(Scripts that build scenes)

_____

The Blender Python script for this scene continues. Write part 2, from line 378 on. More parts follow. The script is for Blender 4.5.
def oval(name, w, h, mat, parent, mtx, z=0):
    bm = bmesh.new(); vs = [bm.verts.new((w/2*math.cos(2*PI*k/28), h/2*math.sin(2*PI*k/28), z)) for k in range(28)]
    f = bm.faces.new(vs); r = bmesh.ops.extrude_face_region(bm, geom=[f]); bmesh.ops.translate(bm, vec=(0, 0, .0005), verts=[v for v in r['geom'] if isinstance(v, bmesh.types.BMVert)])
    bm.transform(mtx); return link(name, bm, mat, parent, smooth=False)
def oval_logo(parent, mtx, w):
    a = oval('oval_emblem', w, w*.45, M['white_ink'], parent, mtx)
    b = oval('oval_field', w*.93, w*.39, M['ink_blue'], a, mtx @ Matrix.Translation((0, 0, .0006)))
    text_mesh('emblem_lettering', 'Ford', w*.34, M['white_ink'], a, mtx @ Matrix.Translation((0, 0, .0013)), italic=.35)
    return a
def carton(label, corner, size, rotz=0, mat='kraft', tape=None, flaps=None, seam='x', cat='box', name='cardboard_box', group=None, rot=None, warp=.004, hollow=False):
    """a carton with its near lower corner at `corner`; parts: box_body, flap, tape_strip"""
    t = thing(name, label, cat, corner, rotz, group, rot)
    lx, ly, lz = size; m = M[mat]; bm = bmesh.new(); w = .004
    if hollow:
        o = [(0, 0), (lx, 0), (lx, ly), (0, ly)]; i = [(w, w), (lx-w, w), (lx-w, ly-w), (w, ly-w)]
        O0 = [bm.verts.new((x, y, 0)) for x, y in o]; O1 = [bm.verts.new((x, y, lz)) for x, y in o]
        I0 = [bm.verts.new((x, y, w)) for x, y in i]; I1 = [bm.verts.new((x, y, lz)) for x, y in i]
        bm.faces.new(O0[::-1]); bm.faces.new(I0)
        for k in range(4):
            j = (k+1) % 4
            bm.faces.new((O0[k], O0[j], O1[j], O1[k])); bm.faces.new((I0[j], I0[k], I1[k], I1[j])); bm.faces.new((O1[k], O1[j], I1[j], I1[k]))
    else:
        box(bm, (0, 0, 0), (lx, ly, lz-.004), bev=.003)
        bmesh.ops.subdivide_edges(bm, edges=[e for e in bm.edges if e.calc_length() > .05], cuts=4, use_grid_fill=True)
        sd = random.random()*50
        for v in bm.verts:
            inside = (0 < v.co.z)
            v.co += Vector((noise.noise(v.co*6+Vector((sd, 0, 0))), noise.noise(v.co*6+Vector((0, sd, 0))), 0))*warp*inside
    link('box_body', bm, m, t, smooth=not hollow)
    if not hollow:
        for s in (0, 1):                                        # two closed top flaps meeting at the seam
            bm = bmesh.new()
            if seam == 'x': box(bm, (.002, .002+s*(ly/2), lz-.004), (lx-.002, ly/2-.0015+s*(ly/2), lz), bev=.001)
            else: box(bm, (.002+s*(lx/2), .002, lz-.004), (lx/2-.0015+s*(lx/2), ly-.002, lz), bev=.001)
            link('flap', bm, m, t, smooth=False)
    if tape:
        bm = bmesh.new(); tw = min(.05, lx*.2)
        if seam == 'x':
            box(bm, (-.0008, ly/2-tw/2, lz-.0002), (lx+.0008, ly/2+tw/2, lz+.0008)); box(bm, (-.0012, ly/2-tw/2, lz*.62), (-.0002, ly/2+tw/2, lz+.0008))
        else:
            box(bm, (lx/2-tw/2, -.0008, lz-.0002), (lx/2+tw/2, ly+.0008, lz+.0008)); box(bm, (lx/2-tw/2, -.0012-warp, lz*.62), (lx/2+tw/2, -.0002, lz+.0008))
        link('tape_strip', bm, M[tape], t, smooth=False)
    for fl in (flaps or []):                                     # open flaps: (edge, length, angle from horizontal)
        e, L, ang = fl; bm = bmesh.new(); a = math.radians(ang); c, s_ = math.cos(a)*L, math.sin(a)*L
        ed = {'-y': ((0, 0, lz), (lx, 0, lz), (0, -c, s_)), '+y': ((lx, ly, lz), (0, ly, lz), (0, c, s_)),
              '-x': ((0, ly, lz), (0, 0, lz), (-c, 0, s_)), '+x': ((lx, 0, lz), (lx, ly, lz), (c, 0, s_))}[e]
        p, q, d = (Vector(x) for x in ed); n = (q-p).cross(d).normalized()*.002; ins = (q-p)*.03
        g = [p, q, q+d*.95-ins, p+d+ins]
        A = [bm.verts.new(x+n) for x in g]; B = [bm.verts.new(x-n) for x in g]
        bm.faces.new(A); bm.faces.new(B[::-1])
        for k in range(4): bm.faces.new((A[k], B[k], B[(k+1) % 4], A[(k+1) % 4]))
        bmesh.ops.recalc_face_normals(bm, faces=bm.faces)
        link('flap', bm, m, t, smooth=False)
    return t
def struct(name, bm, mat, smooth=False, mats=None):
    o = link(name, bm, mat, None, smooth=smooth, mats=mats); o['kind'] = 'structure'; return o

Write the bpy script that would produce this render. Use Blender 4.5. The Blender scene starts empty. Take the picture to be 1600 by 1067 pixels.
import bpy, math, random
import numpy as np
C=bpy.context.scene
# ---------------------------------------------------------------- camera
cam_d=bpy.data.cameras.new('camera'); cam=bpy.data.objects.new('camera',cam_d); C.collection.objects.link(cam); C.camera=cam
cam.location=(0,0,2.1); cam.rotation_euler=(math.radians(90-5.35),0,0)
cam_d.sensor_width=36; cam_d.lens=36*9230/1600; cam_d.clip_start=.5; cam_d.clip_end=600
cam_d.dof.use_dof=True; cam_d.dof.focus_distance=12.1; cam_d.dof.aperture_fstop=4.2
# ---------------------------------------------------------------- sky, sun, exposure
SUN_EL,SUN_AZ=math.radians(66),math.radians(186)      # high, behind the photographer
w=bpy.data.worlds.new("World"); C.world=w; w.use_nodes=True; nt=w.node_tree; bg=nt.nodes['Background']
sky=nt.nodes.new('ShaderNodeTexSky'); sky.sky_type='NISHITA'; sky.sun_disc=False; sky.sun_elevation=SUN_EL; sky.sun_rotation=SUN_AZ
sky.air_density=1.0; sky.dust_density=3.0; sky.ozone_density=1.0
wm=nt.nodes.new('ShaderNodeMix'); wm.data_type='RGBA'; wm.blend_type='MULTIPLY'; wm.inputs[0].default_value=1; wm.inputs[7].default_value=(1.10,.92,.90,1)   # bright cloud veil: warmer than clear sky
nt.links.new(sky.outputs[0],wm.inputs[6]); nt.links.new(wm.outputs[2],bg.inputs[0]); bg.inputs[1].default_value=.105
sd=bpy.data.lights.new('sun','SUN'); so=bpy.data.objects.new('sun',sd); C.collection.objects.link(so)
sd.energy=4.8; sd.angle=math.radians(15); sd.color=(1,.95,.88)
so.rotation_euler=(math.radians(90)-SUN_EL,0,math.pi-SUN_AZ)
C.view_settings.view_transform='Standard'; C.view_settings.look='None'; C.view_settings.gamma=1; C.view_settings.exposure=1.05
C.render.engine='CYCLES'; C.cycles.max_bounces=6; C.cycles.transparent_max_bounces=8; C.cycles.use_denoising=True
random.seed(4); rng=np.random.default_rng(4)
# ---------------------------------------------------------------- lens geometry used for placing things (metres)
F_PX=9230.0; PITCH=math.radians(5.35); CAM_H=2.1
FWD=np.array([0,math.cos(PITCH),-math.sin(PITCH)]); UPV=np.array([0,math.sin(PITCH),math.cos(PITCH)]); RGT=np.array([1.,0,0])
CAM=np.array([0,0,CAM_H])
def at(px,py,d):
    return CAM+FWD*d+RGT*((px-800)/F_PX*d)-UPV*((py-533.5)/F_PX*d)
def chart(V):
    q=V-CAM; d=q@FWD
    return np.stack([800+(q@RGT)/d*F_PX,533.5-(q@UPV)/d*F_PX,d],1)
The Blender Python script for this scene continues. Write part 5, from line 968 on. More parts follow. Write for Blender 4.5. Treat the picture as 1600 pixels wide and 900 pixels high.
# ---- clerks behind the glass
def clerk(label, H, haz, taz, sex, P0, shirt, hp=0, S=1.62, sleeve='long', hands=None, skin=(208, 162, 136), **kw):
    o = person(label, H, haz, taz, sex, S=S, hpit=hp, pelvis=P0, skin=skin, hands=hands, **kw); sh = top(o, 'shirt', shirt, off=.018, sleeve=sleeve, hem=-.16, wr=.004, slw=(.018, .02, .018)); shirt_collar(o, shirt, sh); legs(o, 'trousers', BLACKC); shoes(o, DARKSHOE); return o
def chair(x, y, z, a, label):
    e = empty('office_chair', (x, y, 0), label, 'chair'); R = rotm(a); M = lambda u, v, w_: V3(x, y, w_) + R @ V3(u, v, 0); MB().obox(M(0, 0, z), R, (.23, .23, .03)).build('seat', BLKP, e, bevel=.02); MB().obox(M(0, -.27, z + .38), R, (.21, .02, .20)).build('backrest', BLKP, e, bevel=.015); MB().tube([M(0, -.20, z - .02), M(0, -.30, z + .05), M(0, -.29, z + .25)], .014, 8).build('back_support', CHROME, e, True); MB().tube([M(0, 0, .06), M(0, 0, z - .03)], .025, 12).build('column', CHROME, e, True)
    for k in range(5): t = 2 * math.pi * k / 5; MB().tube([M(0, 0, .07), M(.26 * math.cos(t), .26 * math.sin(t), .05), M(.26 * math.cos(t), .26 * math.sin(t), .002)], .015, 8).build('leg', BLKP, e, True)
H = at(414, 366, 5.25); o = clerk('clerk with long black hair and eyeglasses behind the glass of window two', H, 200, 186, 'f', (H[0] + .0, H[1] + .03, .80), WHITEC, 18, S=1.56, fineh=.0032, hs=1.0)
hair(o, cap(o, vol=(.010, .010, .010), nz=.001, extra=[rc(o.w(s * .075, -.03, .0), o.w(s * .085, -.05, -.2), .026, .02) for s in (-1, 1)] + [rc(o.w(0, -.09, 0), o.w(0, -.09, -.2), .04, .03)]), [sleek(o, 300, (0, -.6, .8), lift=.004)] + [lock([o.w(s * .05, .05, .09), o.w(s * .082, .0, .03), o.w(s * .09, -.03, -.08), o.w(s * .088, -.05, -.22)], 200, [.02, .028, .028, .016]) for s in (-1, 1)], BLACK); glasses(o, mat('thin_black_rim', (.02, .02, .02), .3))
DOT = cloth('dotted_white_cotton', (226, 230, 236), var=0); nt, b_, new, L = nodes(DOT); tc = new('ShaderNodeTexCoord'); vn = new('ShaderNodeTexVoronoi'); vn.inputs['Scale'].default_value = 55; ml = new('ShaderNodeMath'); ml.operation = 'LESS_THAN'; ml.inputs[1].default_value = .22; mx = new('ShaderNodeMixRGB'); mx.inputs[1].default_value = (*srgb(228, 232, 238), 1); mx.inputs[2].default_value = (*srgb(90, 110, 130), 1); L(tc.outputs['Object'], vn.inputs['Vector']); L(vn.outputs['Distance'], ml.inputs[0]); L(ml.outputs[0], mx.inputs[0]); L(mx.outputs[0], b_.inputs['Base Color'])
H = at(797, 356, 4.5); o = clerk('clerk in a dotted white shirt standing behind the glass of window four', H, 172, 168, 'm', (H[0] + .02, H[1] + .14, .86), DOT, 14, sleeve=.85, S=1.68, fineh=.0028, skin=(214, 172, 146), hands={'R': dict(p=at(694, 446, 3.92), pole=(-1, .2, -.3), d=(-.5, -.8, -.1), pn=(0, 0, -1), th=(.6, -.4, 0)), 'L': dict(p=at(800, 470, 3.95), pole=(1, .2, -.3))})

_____

BRIEF:
Select and copy every line of the material that holds the string "high".

RESPONSE:
SUN_EL,SUN_AZ=math.radians(66),math.radians(186)      # high, behind the photographer
The Blender Python script for this scene continues. Write part 5, from line 968 on. More parts follow. Write for Blender 4.5. Treat the picture as 1600 pixels wide and 900 pixels high.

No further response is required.